Data records -

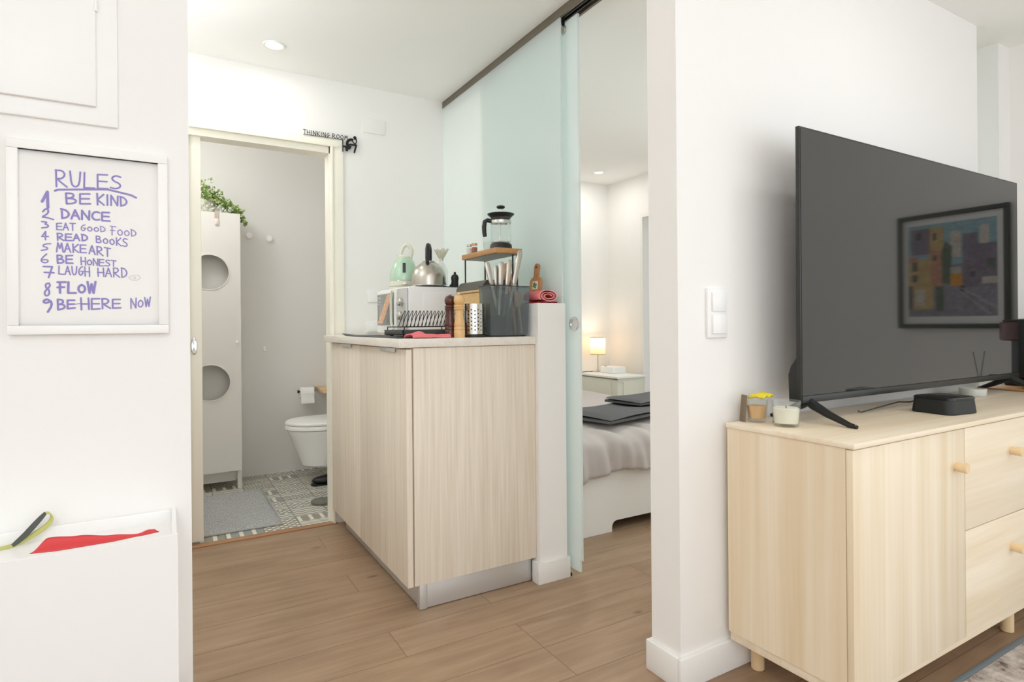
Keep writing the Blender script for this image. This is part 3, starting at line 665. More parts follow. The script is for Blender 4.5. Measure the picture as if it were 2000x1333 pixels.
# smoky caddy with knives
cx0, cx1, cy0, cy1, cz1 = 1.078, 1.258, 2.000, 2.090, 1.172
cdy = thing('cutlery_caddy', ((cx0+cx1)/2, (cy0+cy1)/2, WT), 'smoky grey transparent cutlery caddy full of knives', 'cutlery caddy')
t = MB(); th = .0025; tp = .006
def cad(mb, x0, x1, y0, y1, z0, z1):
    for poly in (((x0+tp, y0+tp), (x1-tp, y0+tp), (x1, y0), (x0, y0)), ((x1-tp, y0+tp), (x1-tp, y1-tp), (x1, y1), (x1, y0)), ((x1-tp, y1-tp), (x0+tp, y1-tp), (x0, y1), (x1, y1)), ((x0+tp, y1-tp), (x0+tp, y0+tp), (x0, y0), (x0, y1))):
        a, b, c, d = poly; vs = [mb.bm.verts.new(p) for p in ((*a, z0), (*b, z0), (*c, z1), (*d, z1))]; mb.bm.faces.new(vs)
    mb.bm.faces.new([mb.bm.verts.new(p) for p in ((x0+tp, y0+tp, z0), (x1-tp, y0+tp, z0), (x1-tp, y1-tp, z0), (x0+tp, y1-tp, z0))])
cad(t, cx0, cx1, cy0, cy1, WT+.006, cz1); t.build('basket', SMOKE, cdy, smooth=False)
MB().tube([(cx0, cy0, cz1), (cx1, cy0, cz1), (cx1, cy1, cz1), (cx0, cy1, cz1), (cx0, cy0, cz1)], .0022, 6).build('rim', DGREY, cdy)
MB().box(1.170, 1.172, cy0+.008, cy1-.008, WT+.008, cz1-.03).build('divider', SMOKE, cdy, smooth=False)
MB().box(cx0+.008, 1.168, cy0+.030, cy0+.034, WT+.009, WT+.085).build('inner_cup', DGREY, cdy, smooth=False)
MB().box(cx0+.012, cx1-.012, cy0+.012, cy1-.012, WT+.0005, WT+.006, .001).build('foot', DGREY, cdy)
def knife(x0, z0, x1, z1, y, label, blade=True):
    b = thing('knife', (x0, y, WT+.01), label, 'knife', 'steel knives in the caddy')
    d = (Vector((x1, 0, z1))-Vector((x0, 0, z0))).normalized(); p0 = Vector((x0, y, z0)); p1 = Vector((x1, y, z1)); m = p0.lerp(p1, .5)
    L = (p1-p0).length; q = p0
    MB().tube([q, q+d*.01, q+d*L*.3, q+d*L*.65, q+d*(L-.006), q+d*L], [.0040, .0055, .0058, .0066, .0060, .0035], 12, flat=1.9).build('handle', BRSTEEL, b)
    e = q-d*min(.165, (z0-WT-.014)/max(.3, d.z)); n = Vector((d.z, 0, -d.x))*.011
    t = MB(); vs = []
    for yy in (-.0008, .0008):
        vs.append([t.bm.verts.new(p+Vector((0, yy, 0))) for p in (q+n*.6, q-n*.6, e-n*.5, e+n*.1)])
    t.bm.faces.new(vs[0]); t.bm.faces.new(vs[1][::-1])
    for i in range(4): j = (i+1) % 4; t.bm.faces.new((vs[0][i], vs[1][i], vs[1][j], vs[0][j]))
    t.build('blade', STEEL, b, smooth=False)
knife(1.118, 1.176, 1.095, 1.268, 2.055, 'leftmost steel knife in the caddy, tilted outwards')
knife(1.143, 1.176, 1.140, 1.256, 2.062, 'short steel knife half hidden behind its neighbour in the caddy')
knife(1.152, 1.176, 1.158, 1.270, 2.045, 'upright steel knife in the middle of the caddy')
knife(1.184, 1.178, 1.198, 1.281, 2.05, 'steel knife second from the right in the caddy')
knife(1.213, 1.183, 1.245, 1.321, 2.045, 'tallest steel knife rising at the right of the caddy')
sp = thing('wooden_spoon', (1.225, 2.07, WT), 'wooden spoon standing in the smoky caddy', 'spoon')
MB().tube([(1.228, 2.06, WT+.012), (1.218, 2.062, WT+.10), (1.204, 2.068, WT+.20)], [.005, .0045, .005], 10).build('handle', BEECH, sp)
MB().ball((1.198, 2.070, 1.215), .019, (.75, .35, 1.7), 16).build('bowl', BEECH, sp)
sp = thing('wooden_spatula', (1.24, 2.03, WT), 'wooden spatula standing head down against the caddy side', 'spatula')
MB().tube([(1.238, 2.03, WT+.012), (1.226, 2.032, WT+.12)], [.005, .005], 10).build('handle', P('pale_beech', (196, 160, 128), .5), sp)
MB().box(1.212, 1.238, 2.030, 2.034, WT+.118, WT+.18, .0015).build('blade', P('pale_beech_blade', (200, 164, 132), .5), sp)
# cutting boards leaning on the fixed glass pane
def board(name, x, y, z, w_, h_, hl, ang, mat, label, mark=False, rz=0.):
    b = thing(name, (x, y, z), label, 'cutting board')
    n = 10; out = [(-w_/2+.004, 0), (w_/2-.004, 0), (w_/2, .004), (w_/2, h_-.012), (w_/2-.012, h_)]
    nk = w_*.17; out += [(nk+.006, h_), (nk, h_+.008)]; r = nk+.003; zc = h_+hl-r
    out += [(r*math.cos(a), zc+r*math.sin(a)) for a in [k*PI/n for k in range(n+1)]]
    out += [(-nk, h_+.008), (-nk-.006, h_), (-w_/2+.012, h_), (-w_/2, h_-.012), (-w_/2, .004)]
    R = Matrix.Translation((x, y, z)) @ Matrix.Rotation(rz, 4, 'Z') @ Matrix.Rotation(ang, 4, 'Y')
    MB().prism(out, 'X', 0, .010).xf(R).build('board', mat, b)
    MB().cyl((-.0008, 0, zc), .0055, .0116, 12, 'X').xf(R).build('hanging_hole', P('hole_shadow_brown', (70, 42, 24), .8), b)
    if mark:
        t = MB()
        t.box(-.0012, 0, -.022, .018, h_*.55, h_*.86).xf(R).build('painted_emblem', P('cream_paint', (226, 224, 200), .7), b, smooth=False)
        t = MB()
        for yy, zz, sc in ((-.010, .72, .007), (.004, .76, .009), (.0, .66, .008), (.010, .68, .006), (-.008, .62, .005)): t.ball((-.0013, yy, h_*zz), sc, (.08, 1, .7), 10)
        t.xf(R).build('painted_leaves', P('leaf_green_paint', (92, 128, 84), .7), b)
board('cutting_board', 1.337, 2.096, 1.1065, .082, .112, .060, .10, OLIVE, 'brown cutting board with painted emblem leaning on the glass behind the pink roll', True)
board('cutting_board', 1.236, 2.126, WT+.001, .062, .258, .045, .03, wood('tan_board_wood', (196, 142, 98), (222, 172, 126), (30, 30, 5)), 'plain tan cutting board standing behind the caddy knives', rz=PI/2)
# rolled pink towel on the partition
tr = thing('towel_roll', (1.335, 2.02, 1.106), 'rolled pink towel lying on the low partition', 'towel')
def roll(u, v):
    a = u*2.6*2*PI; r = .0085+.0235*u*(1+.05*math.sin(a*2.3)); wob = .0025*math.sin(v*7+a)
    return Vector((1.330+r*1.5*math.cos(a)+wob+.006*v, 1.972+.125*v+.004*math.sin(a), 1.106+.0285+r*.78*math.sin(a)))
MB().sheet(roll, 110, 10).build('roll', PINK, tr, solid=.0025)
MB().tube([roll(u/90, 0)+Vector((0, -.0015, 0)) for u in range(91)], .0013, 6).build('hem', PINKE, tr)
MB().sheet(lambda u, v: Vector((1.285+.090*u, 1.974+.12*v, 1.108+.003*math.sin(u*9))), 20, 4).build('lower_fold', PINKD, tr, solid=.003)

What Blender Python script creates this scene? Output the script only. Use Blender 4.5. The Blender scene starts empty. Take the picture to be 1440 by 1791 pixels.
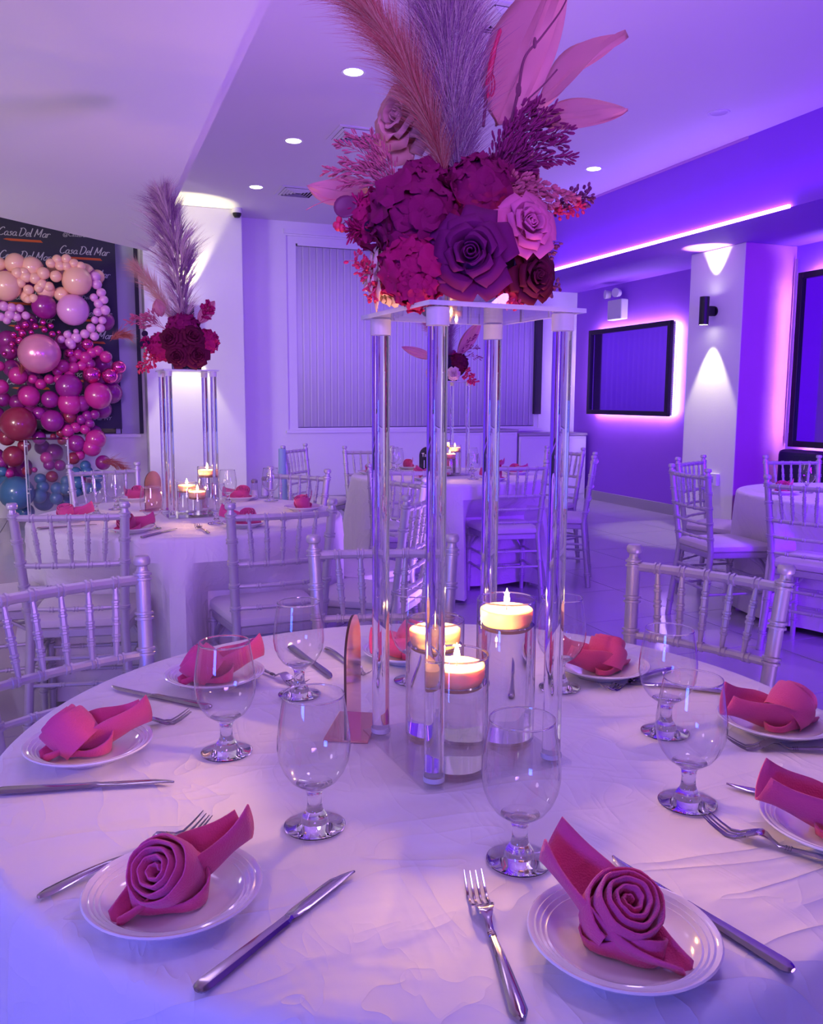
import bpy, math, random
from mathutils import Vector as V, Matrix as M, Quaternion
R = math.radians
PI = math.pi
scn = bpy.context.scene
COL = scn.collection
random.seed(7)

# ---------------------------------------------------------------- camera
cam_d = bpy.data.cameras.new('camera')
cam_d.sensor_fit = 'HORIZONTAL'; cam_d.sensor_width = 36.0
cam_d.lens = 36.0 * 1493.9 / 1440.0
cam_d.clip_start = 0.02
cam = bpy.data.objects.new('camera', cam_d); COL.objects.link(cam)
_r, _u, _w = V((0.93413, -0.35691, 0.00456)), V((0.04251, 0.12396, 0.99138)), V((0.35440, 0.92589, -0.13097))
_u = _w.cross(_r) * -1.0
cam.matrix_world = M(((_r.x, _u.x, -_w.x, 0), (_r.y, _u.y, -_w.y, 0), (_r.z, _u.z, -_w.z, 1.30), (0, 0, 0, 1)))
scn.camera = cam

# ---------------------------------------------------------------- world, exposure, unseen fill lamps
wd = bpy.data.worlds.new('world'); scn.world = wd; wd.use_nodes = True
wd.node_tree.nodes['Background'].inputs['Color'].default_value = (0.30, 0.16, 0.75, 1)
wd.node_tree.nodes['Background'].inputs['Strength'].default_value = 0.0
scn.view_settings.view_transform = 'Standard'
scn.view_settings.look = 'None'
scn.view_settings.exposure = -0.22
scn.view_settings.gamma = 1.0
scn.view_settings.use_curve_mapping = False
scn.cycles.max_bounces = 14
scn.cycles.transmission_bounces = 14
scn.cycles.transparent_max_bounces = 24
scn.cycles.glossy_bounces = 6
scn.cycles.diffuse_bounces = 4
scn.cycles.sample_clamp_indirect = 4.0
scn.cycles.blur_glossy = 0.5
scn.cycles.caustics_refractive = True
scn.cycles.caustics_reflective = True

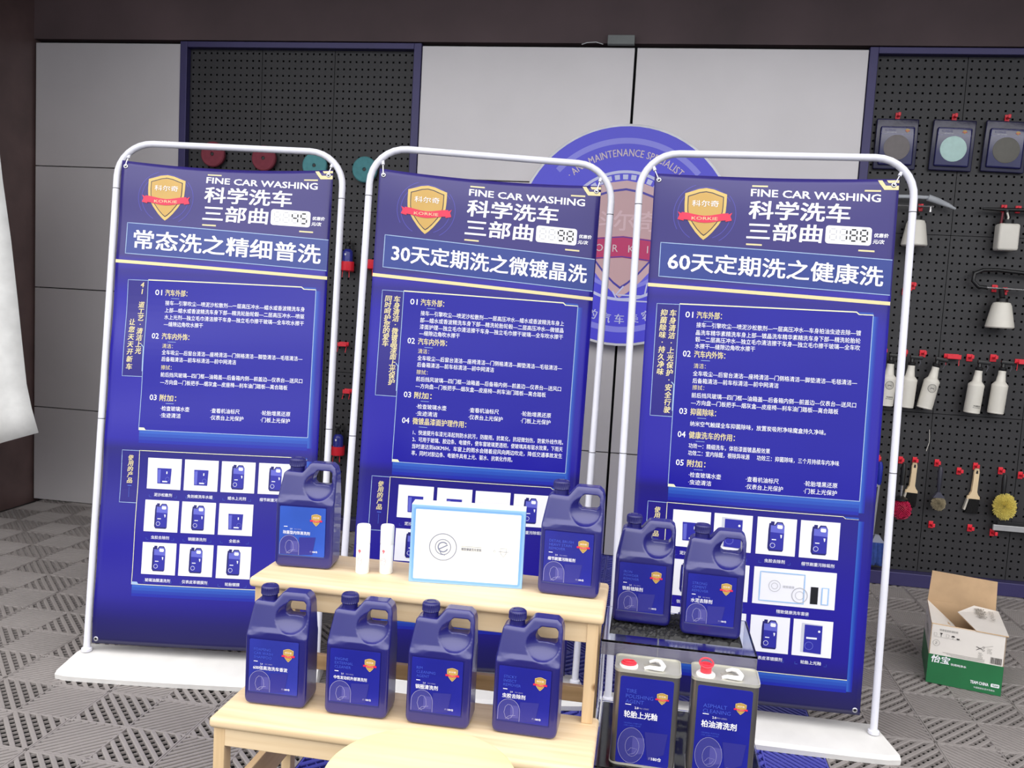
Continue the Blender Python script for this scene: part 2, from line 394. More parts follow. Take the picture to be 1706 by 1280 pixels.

Exercise - Above are the records. Print exactly the lines from the one containing "What Blender Python" to the one containing "random.seed(7)", both included, and nothing else; pictures are excluded.

Solution to this problem -
What Blender Python script creates this scene? Output the script only. Use Blender 4.5. The Blender scene starts empty. Take the picture to be 1440 by 1791 pixels.
import bpy, math, random
from mathutils import Vector as V, Matrix as M, Quaternion
R = math.radians
PI = math.pi
scn = bpy.context.scene
COL = scn.collection
random.seed(7)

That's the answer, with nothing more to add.